> _RECORDED INFORMATION_
┌──
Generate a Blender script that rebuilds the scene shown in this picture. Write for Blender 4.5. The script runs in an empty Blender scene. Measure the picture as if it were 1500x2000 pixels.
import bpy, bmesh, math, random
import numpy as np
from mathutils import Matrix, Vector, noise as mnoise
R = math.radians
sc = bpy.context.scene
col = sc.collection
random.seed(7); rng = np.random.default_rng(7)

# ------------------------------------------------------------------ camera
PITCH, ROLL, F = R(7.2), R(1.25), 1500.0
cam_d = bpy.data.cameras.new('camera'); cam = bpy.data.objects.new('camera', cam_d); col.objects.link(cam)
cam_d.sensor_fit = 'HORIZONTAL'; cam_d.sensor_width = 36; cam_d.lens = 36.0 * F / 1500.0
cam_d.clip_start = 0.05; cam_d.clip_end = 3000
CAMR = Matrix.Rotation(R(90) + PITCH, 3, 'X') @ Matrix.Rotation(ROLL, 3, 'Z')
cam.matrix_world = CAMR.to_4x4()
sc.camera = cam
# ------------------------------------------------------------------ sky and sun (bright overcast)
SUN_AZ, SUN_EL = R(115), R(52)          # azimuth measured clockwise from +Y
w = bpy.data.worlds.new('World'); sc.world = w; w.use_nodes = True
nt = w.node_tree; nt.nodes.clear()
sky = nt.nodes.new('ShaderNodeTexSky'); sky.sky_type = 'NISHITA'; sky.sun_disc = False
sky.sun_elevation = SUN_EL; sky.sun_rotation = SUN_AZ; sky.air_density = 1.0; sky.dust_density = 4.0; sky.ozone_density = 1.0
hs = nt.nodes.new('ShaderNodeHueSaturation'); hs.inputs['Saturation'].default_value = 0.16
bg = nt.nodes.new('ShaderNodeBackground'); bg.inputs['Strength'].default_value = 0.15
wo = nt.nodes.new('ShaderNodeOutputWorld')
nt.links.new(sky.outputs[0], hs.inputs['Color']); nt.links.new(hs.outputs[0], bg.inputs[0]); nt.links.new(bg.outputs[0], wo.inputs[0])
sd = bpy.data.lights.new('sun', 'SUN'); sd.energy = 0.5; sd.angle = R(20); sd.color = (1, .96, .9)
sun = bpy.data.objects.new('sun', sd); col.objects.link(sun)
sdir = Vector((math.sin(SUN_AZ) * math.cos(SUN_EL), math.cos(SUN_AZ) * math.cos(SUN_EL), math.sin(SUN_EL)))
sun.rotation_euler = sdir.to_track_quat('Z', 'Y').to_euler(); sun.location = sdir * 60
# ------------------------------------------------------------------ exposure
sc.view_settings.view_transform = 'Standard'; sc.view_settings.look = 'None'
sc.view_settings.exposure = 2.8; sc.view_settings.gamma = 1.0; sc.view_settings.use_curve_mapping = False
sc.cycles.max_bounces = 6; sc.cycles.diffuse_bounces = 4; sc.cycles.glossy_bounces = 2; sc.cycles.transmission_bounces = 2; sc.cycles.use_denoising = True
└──
> _WHAT YOU WILL DO_
In the listing above, please print only the lines from the first one to the line where "random.seed(7); rng = np.random.default_rng(7)" appears, exactly as written, both of those lines included.

> _SOLUTION TO THIS TASK_
Generate a Blender script that rebuilds the scene shown in this picture. Write for Blender 4.5. The script runs in an empty Blender scene. Measure the picture as if it were 1500x2000 pixels.
import bpy, bmesh, math, random
import numpy as np
from mathutils import Matrix, Vector, noise as mnoise
R = math.radians
sc = bpy.context.scene
col = sc.collection
random.seed(7); rng = np.random.default_rng(7)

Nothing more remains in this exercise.